Bp Waldemar Musioł z Opola cenił sobie epokę romantyzmu i literaturę tego czasu. Podkreślał, że to także dzięki romantykom docenił marzenia, że warto je mieć.

- „Lalka” bardzo mi pasowała – wspominał z kolei bp Krzysztof Włodarczyk i przyznał, że to także dzięki lekturom szkolnym polubił teatr.

Bp Ważny uśmiecha się, że „maturę wspomina boleśnie”, bo dzień przed egzaminami usunięto mu ząb mądrości, ale egzaminy zdał. Jego ulubienicą jako ucznia klasy matematyczno-fizycznej, była „królowa nauk” a na egzaminie z języka polskiego nie zabrakło bliskiego mu wówczas pisarza - Żeromskiego. Zdając egzamin dojrzałości, „w głowie pisał podanie do seminarium”. - Wybrałem seminarium, choć składałem papiery na Politechnikę Rzeszowską, aby „zmylić przeciwnika”. To były takie czasy, że informując wcześniej, że się chce iść do seminarium, można było matury nie zdać, niestety w wielu przypadkach tak było – opowiadał bp Ważny. A na Jasną Górę pielgrzymował jako licealista, kleryk, kapłan i tak jest do dziś.

Bp Wojciech Osial z Łowicza wspominał swoją pielgrzymkę do Częstochowy sprzed 36. lat. - Wyjazd był dla chętnych, to była wielka przygoda. Przyjechaliśmy pociągiem - opowiadał. Szczególnie pamięta moment modlitwy przed Cudownym Obrazem, kiedy prosił Matkę Bożą, by mu towarzyszyła i wstawiała się za niego na czas egzaminów i w dalszym życiu i zapewnia, że tej pomocy doświadczył. Myślał o kapłaństwie, ale dokumenty przygotował też do Szkoły Głównej Planowania i Statystyki (SGPiS). Jak przyznaje, radość dawało mu zgłębianie przedmiotów ścisłych w klasie matematyczno-fizycznej, choć czuł się „bardziej humanistą”. Z wdzięcznością przywołuje w pamięci polonistkę Marię Dębską, dzięki której do dziś pamięta fragmenty twórczości Mickiewicza, która „uczyła głębi spojrzenia, refleksyjnie patrzeć na literaturę polską”. - Dzięki niej pamiętam, jak odkrywałem „Nad Niemnem” Orzeszkowej, uczyła nas czytać w kontekstach, pamiętam Prusa, Żeromskiego. Miałem dobrych polonistów – dzielił się wspomnieniami bp Osial „z ziemi Reymonta”.

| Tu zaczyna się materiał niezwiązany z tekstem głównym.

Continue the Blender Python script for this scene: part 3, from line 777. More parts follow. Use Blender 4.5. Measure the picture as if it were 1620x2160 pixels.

Bp Marek Mendyk ze Świdnicy przyznał, że doskonale pamięta pielgrzymkę na Jasną Górę. - Pamiętam bardzo, jak gdyby to było wczoraj. Wtedy przyjechałem razem z maturzystami z mojej parafii i z parafii z Wałbrzycha. Bardzo to przeżyłem. To był mój pierwszy, taki powiedziałbym w dorosłości, pobyt tutaj u Matki Najświętszej - wspominał biskup świdnicki. Z kolei bp Andrzej Siemieniewski z Legnicy uśmiechał się, że nie ma tak dobrej pamięci jak biskup Marek, ale zapewniał, że w szkole średniej był z rówieśnikami na Jasnej Górze, a przyjechali pociągiem. Utkwiła mu w pamięci „śpiewająca” wędrówka ze stacji kolejowej, bo ze śpiewem przyszli na Jasną Górę. – I oczywiście uroczyste, pełne przejęcia, wejścia przez jedną bramę, drugą, trzecią, tak jak te bramy jasnogórskie prowadzą. Tak wtedy, przed 50 laty, doprowadziły nas do Kaplicy Cudownego Obrazu. W tym czasie pomagała modlitwa, pomagała duchowa jedność z Najświętszą Maryją Panną w przeżywaniu trudnych przecież egzaminów maturalnych. Tak, jak dzisiaj są one trudne, tak i wtedy nie były łatwe – opowiadał biskup legnicki.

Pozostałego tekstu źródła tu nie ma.